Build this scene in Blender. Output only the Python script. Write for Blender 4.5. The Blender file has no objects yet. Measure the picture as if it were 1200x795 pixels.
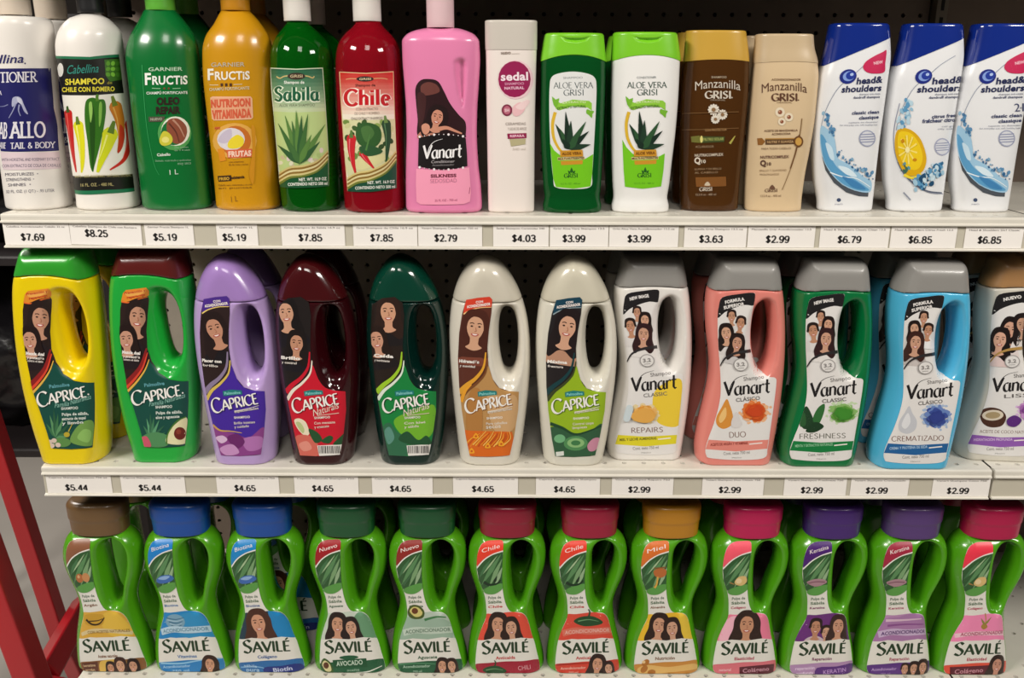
import bpy, bmesh, math, random, bisect
import numpy as np
from mathutils import Vector, Matrix
from mathutils.geometry import tessellate_polygon
random.seed(7)
C = bpy.context.scene.collection
SC = bpy.context.scene

# ------------------------------------------------------------------ camera
F = 1050.0; IW, IH = 1200.0, 795.0
TH = math.radians(16.6275); RO = math.radians(0.21); PX = 606.0
CAM = (0.0, -1.051, 1.5)
cd = bpy.data.cameras.new('camera'); cam = bpy.data.objects.new('camera', cd); C.objects.link(cam)
cd.sensor_fit = 'HORIZONTAL'; cd.sensor_width = 36.0; cd.lens = 36.0 * F / IW
cd.shift_x = -(PX - IW / 2) / IW; cd.clip_start = 0.02; cd.clip_end = 60
cam.location = CAM
cam.rotation_euler = (Matrix.Rotation(math.pi / 2 - TH, 3, 'X') @ Matrix.Rotation(RO, 3, 'Z')).to_euler()
SC.camera = cam

# ------------------------------------------------------------------ light
w = bpy.data.worlds.new('world'); SC.world = w; w.use_nodes = True
w.node_tree.nodes['Background'].inputs[0].default_value = (1.0, 0.93, 0.85, 1)
w.node_tree.nodes['Background'].inputs[1].default_value = 0.06
def area(name, loc, size, power, rot, col=(1, .95, .88)):
    l = bpy.data.lights.new(name, 'AREA'); l.shape = 'RECTANGLE'; l.size, l.size_y = size
    l.energy = power; l.color = col
    o = bpy.data.objects.new(name, l); C.objects.link(o); o.location = loc; o.rotation_euler = rot
    return o
def aim(loc, to):
    return (Vector(to) - Vector(loc)).to_track_quat('-Z', 'Y').to_euler()
for loc, size, power in (((-1.9, -1.30, 2.75), (0.9, 0.35), 56), ((1.9, -1.35, 2.75), (0.9, 0.35), 44), ((0.0, -1.9, 2.85), (0.6, 0.6), 15)):  # left and right ceiling fixtures, then an added front fill lamp
    area('ceiling_and_fill_lamp', loc, size, power, aim(loc, (0, 0, 1.05)))
area('ceiling_and_fill_lamp', (-2.2, 1.0, 2.75), (0.6, 1.2), 45, (0, 0, 0))  # added lamp that brightens the floor and cart past the left end
SC.view_settings.view_transform = 'Standard'; SC.view_settings.look = 'None'
SC.view_settings.exposure = 0.0; SC.view_settings.gamma = 1.0; SC.view_settings.use_curve_mapping = False

# ------------------------------------------------------------------ view rays (used only to read sizes and places off the photograph)
def ray(px, py):
    u = (px - PX) / F; v = (py - IH / 2) / F
    c, s = math.cos(RO), math.sin(RO)
    u, v = u * c + v * s, -u * s + v * c
    return (u, math.cos(TH) - v * math.sin(TH), -math.sin(TH) - v * math.cos(TH))
def atY(px, py, Y):
    d = ray(px, py); t = (Y - CAM[1]) / d[1]
    return (CAM[0] + t * d[0], Y, CAM[2] + t * d[2])
def atZ(px, py, Z):
    d = ray(px, py); t = (Z - CAM[2]) / d[2]
    return (CAM[0] + t * d[0], CAM[1] + t * d[1], Z)

# ------------------------------------------------------------------ materials
def lin(c):
    c = c / 255.0
    return c / 12.92 if c <= 0.04045 else ((c + 0.055) / 1.055) ** 2.4
def rgb(c):
    if isinstance(c, str):
        c = tuple(int(c[i:i + 2], 16) for i in (0, 2, 4))
    return (lin(c[0]), lin(c[1]), lin(c[2]), 1)
_mats = {}
def pset(b, k, v):
    if k in b.inputs: b.inputs[k].default_value = v
def mat(c, rough=0.4, kind='plain', name=None, **kw):
    key = (str(c), rough, kind, tuple(sorted(kw.items())))
    if key in _mats: return _mats[key]
    m = bpy.data.materials.new(name or kind); m.use_nodes = True
    nt = m.node_tree; b = nt.nodes['Principled BSDF']
    b.inputs['Base Color'].default_value = rgb(c); b.inputs['Roughness'].default_value = rough
    m.diffuse_color = rgb(c)
    def noise(scale, detail=4):
        t = nt.nodes.new('ShaderNodeTexCoord'); n = nt.nodes.new('ShaderNodeTexNoise')
        n.inputs['Scale'].default_value = scale; n.inputs['Detail'].default_value = detail
        nt.links.new(t.outputs['Object'], n.inputs['Vector']); return n
    if kind == 'plastic':
        pset(b, 'Coat Weight', kw.get('coat', 0.15)); pset(b, 'Coat Roughness', 0.12)
        n = noise(60, 3); r = nt.nodes.new('ShaderNodeMapRange')
        r.inputs['To Min'].default_value = rough * 0.9; r.inputs['To Max'].default_value = rough * 1.15
        nt.links.new(n.outputs['Fac'], r.inputs['Value']); nt.links.new(r.outputs['Result'], b.inputs['Roughness'])
        if kw.get('sss'):
            pset(b, 'Subsurface Weight', kw['sss']); b.inputs['Subsurface Radius'].default_value = (.01, .01, .01)
    elif kind == 'clear':
        pset(b, 'Transmission Weight', kw.get('trans', 0.7)); b.inputs['IOR'].default_value = 1.38
    elif kind == 'paint':
        n = noise(kw.get('scale', 40)); r = nt.nodes.new('ShaderNodeMapRange')
        r.inputs['To Min'].default_value = 0.86; r.inputs['To Max'].default_value = 1.1
        mx = nt.nodes.new('ShaderNodeMix'); mx.data_type = 'RGBA'; mx.blend_type = 'MULTIPLY'; mx.inputs[0].default_value = 1
        mx.inputs[6].default_value = rgb(c)
        nt.links.new(n.outputs['Fac'], r.inputs['Value']); nt.links.new(r.outputs['Result'], mx.inputs[7])
        nt.links.new(mx.outputs[2], b.inputs['Base Color'])
    elif kind == 'bag':
        n = noise(7, 4); bp = nt.nodes.new('ShaderNodeBump'); bp.inputs['Strength'].default_value = 0.45; bp.inputs['Distance'].default_value = 0.03
        nt.links.new(n.outputs['Fac'], bp.inputs['Height']); nt.links.new(bp.outputs['Normal'], b.inputs['Normal'])
    _mats[key] = m
    return m
INK = {}
def ink(c):
    return mat(c, 0.38, 'ink', name='ink')

# ------------------------------------------------------------------ object helpers
def link(name, me, mats, parent=None, loc=None):
    o = bpy.data.objects.new(name, me); C.objects.link(o)
    for m in mats: me.materials.append(m)
    if parent is not None: o.parent = parent
    if loc is not None: o.location = loc
    return o
def empty(name, loc, label=None, cat=None, group=None, rz=0):
    o = bpy.data.objects.new(name, None); C.objects.link(o); o.location = loc; o.rotation_euler = (0, 0, rz)
    o.empty_display_size = 0.03
    tag(o, label, cat, group); return o
def tag(o, label=None, cat=None, group=None, kind=None):
    if label: o['label'] = label
    if cat: o['category'] = cat
    if group: o['group'] = group
    if kind: o['kind'] = kind
    return o
def pydata(name, v, f, smooth=False, mi=None):
    me = bpy.data.meshes.new(name); me.from_pydata([tuple(p) for p in v], [], [tuple(q) for q in f])
    if mi is not None: me.polygons.foreach_set('material_index', np.array(mi, dtype=np.int32))
    if smooth: me.polygons.foreach_set('use_smooth', [True] * len(me.polygons))
    me.update(); return me
def obj_bm(name, bm, m, parent=None, smooth=False, loc=None):
    me = bpy.data.meshes.new(name); bmesh.ops.recalc_face_normals(bm, faces=bm.faces); bm.to_mesh(me); bm.free()
    if smooth: me.polygons.foreach_set('use_smooth', [True] * len(me.polygons))
    return link(name, me, m if isinstance(m, list) else [m], parent, loc)
def bbox(bm, x0, x1, y0, y1, z0, z1, bev=0.0):
    r = bmesh.ops.create_cube(bm, size=1)
    for v in r['verts']:
        v.co = ((x0 + x1) / 2 + v.co.x * (x1 - x0), (y0 + y1) / 2 + v.co.y * (y1 - y0), (z0 + z1) / 2 + v.co.z * (z1 - z0))
    if bev: bmesh.ops.bevel(bm, geom=list({e for v in r['verts'] for e in v.link_edges}), offset=bev, segments=2, affect='EDGES', profile=0.5)
def cat_rom(pts, closed=True, n=8):
    P = [np.array(p, float) for p in pts]; out = []; N = len(P)
    for i in range(N if closed else N - 1):
        if closed: a, b, c, d = P[(i - 1) % N], P[i], P[(i + 1) % N], P[(i + 2) % N]
        else: a, b, c, d = P[max(i - 1, 0)], P[i], P[i + 1], P[min(i + 2, N - 1)]
        for k in range(n):
            t = k / n
            out.append(0.5 * ((2 * b) + (c - a) * t + (2 * a - 5 * b + 4 * c - d) * t * t + (3 * b - a - 3 * c + d) * t ** 3))
    if not closed: out.append(P[-1])
    return np.array(out)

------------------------

**EXERCISE DETAILS**:
Select every line of the material above holding the word "objects" and copy it.

**FINAL RESULT**:
Build this scene in Blender. Output only the Python script. Write for Blender 4.5. The Blender file has no objects yet. Measure the picture as if it were 1200x795 pixels.
cd = bpy.data.cameras.new('camera'); cam = bpy.data.objects.new('camera', cd); C.objects.link(cam)
    o = bpy.data.objects.new(name, l); C.objects.link(o); o.location = loc; o.rotation_euler = rot
    o = bpy.data.objects.new(name, me); C.objects.link(o)
    o = bpy.data.objects.new(name, None); C.objects.link(o); o.location = loc; o.rotation_euler = (0, 0, rz)